*Objective*: Pull out all lines from the listing below in which the word "wide" appears.

— Begin —

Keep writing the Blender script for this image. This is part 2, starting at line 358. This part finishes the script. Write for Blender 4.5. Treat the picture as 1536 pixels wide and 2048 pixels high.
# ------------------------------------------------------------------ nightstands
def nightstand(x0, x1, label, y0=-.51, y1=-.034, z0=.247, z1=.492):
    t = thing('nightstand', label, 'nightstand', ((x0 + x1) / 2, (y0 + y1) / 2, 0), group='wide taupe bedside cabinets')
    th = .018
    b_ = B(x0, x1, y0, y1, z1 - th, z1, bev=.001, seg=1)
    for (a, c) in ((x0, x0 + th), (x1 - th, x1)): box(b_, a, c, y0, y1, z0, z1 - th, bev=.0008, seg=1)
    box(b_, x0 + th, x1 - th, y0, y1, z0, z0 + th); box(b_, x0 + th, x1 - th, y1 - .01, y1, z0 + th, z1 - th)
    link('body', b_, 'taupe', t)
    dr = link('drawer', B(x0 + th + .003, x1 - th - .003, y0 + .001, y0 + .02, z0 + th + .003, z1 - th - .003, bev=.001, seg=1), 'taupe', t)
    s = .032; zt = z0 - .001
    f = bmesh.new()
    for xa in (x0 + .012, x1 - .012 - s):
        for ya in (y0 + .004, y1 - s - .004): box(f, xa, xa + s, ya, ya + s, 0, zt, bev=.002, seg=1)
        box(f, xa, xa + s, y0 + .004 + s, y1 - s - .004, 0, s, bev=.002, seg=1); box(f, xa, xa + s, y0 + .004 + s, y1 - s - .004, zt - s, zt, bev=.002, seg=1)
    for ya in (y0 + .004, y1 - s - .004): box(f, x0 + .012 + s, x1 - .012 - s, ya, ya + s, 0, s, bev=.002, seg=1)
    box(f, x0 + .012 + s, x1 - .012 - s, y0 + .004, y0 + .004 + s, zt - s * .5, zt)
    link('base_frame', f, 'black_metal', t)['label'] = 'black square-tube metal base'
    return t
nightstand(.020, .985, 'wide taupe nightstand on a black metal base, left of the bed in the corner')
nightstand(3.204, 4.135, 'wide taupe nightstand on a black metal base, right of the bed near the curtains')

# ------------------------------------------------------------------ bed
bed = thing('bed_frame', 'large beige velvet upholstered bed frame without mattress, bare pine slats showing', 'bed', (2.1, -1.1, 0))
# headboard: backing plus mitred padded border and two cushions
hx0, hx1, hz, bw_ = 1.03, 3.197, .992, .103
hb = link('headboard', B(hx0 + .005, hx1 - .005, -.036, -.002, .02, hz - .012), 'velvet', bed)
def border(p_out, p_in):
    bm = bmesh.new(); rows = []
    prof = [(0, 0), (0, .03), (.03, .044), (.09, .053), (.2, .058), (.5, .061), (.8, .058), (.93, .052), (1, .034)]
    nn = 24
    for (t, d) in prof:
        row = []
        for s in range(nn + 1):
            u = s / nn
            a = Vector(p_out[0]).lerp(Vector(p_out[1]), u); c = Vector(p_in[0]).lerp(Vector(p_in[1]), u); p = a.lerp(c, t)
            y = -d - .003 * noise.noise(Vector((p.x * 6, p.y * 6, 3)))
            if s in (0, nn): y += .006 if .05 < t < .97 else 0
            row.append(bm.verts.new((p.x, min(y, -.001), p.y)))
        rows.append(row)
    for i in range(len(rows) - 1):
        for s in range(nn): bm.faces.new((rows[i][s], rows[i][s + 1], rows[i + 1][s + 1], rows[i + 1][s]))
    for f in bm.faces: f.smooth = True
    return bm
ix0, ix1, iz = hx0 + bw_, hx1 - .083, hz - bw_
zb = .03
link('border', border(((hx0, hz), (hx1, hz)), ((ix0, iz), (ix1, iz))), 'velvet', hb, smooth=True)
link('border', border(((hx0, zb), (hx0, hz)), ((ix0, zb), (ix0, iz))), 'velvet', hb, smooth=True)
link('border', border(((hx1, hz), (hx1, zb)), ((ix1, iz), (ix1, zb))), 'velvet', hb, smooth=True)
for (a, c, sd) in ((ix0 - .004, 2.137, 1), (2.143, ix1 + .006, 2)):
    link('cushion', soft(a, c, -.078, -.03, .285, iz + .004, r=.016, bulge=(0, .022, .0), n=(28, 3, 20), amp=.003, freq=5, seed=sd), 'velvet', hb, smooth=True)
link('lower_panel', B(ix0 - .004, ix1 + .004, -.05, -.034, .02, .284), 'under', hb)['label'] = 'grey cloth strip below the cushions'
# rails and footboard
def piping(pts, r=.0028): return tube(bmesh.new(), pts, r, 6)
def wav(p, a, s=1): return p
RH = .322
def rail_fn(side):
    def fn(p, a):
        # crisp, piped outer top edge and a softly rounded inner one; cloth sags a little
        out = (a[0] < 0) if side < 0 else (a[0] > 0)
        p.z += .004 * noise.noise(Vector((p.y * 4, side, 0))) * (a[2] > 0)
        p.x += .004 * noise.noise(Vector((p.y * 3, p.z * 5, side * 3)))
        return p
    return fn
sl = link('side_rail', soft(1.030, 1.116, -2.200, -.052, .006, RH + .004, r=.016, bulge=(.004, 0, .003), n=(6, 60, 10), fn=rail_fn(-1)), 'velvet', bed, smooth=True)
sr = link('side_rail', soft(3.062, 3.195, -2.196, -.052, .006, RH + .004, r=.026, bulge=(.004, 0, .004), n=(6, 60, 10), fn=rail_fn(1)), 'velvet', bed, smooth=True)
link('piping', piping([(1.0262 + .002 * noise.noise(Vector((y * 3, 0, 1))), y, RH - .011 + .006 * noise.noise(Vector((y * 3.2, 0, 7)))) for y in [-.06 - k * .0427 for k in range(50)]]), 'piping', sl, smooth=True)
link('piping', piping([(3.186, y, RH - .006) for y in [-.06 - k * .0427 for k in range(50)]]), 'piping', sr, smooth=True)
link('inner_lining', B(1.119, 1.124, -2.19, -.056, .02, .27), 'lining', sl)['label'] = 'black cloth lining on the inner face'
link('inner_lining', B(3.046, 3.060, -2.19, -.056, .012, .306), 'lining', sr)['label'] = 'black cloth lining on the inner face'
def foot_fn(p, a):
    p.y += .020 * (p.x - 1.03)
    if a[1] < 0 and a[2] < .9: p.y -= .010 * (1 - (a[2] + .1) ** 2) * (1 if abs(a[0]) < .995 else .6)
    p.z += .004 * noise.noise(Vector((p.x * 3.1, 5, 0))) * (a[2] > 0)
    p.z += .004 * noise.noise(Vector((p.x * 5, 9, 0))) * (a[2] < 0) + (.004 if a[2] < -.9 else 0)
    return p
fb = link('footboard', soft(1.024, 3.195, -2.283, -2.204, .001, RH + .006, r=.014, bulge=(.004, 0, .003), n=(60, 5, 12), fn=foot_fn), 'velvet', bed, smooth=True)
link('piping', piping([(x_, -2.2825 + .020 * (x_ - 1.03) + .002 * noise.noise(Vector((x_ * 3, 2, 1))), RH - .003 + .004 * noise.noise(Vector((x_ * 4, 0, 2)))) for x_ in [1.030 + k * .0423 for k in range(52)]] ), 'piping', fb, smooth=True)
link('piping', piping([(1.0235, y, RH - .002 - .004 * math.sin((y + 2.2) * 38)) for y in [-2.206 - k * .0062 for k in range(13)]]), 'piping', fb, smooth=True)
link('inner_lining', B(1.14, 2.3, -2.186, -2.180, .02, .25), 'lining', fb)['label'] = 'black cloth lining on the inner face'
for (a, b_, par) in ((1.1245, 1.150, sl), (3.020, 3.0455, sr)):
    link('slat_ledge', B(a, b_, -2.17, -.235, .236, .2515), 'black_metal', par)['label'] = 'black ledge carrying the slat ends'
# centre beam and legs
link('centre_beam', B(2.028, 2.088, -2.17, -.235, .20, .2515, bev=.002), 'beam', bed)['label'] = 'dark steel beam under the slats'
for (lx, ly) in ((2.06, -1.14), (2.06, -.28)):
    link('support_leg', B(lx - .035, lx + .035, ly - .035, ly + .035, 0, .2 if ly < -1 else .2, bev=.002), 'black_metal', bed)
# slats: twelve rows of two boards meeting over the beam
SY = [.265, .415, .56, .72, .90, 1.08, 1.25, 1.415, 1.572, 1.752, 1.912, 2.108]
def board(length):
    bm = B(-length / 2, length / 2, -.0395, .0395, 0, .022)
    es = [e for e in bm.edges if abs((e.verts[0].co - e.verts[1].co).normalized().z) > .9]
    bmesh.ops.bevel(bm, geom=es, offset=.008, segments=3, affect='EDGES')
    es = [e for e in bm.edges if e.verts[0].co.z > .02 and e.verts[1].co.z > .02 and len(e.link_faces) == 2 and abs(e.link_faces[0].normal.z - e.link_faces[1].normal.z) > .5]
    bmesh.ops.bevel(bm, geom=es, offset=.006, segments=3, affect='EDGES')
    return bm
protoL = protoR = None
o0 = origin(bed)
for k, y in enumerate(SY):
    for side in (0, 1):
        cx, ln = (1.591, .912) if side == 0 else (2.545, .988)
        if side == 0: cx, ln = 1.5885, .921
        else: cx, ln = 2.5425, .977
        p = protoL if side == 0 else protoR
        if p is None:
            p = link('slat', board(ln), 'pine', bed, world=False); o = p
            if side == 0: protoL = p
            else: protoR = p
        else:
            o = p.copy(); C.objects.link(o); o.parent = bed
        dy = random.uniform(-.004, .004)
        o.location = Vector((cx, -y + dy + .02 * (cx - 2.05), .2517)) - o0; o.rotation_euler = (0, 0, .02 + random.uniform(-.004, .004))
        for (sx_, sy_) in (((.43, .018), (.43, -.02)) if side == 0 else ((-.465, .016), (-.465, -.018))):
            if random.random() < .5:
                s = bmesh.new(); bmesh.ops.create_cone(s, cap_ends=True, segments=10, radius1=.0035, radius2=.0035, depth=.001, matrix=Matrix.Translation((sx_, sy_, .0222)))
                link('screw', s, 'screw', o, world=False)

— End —

*Task result*:
Keep writing the Blender script for this image. This is part 2, starting at line 358. This part finishes the script. Write for Blender 4.5. Treat the picture as 1536 pixels wide and 2048 pixels high.
    t = thing('nightstand', label, 'nightstand', ((x0 + x1) / 2, (y0 + y1) / 2, 0), group='wide taupe bedside cabinets')
nightstand(.020, .985, 'wide taupe nightstand on a black metal base, left of the bed in the corner')
nightstand(3.204, 4.135, 'wide taupe nightstand on a black metal base, right of the bed near the curtains')